Et, depuis ce jour, l’admiration qu’étudiant j’eus pour ce jeune assistant
brillant et d’un commerce agréable ne s’est jamais émoussée ; ce, malgré
nos divergences politiques — il n’est pas inutile de le signaler. C’est que le
professeur Séry Bailly est, outre un intellectuel de stature académique
impressionnante, un homme de qualité exceptionnelle aussi, dans ses rapports
avec l’autre. Bref, revenons au texte d’Ayi Kwei.

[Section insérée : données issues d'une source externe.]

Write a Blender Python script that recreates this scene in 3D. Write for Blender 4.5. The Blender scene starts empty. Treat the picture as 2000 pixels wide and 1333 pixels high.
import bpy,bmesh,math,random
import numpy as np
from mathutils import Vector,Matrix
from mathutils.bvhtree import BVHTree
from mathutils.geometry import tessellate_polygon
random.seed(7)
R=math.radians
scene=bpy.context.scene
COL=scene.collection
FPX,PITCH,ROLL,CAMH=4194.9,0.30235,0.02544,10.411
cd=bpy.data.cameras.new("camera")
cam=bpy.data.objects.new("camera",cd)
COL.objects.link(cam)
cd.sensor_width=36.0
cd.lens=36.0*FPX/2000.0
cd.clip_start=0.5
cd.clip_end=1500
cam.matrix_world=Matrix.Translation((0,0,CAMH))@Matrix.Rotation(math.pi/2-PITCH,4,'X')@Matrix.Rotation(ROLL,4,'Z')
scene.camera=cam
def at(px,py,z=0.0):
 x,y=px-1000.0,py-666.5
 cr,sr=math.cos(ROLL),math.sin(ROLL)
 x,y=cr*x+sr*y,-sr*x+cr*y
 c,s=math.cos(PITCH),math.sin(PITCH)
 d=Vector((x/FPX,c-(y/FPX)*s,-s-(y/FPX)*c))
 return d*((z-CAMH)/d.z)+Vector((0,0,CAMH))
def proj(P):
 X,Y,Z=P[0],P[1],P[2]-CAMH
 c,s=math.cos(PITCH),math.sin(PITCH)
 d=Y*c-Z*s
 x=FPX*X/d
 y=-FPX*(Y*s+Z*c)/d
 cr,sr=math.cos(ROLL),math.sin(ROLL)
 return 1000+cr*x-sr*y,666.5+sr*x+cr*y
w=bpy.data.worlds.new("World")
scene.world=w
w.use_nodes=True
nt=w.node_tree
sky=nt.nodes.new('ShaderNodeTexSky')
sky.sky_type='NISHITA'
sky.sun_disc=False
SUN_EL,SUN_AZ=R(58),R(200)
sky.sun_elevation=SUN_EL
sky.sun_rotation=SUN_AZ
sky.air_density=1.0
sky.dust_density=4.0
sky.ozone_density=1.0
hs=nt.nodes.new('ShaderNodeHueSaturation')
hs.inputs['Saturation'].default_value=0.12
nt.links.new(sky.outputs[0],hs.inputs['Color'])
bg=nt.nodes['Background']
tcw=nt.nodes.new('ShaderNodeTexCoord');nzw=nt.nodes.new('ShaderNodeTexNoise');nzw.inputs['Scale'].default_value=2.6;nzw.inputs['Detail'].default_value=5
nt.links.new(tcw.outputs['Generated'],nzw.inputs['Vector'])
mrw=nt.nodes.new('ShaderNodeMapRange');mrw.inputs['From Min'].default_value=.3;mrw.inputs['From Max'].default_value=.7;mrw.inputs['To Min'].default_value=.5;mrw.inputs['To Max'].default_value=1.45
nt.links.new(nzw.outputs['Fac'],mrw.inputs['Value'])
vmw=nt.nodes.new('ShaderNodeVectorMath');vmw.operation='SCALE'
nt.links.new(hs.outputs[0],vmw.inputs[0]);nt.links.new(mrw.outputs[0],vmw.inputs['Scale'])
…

« L’âge d’or n’est pas pour demain », c’est 227 pages de prose
originale dont la modernité esthétique continue d’émerveiller le lecteur
averti. Ici, la forme et le fond s’alertent sans cesse sur la toile d’écrits
captivants qui s’interpellent, se conjuguent pour nous offrir un roman de haute
qualité. Et quel récit ! L’habile romancier ghanéen écrit, décrit et
décrie les tourments de la société ghanéenne des années 1950-60. Elles
correspondent aux temps décisifs de la lutte émancipatrice (les années 1950) et
au règne de Kwame Nkrumah (1958-1968). Dix années d’un règne historiquement
marqué par l’échec du chantre du panafricanisme africain dans son incapacité à
faire le bonheur de son peuple, à plus forte raison, promouvoir un idéal de
solidarité entre les peuples africains, et d’éveil du peuple noir. (…)
La caractéristique des œuvres est d’être
reconnues effectivement belles ; celle des chefs d’œuvre est d’échapper
aux morsures du temps en survolant les époques et les espaces pour, toujours,
questionner les esprits et servir de mode d’évaluation du réel. « L’âge
d’or n’est pas pour demain » appartient à cette dernière catégorie, très
sélective, de textes élus (sur la base de leurs qualités esthétiques et cognitives)
pour figurer sur la liste des écrits immortels. C’est un texte qui résonne de
nos actualités africaines, ivoiriennes notamment. La société, les espaces, les
personnages, les intrigues exposées ici par Ayi Kwei ressemblent, à maints
égards, à l’actualité désespérante de la société ivoirienne (…)
L’homme qui m’a fait découvrir et aimer
ce livre délicieux n’est plus depuis quelques heures. Je l’ai davantage connu
en dehors de l’espace universitaire, durant ces trois dernières décennies. Nous
entretenions des rapports cordiaux, même après le « clash » entre
nous qu’à tort, j’ai provoqué. C’était, je peux le dire, un homme délicieux, au
savoir remarquable et au sens de la répartie tout aussi remarquable. Essayiste,
poète, habile chroniqueur de presse, homme politique doté d’un sens précieux de
la mesure, pédagogue plaisant, intellectuel à la prose élégante et
convaincante, le Pr Séry Bailly aura été un homme accompli, voire un modèle.
C’était un homme humble, comme tous les (vrais) hommes de savoir. On retiendra
surtout de lui cette sobriété en tout, ce sens (hautement intelligent) de la
recherche du compromis et de l’entente. J’ai surtout eu de lui l’honneur
d’avoir suscité une réaction de sa part sur la notion de héros — un concept qui
me tient à cœur — dans un débat que mes insuffisances intellectuelles ne
m’autorisaient pas vraiment à poursuivre avec lui : c’était un grand dans
le savoir, un peu l’alter ego de Bernard Zadi. Suprême honneur de sa part à mon
endroit : il a préfacé un ouvrage (à paraître) dont j’ai hautement
contribué à la rédaction : « Anoma Brouh Félix, un guitariste de
légende », signé de Zacharie Acafou. Merci cher professeur et Maître. Tu
as à présent droit au repos. Nous te saluons. Sonnez, olifants et
attougblan ! Un grand vient de se coucher. Il y a brume sur la cité. Et
nous avons tous froid, car les temps sont aux disparitions étranges. Bientôt le
pays sera habité par des morts. Et les cimetières seront occupés par les
morts-vivants qui peuplent la Cité qui grelotte. Didiga !
Tiburce Koffi
Ayi
Kwei Armah, L’âge d’or n’est pas pour demain, Paris, Présence africaine, 1976.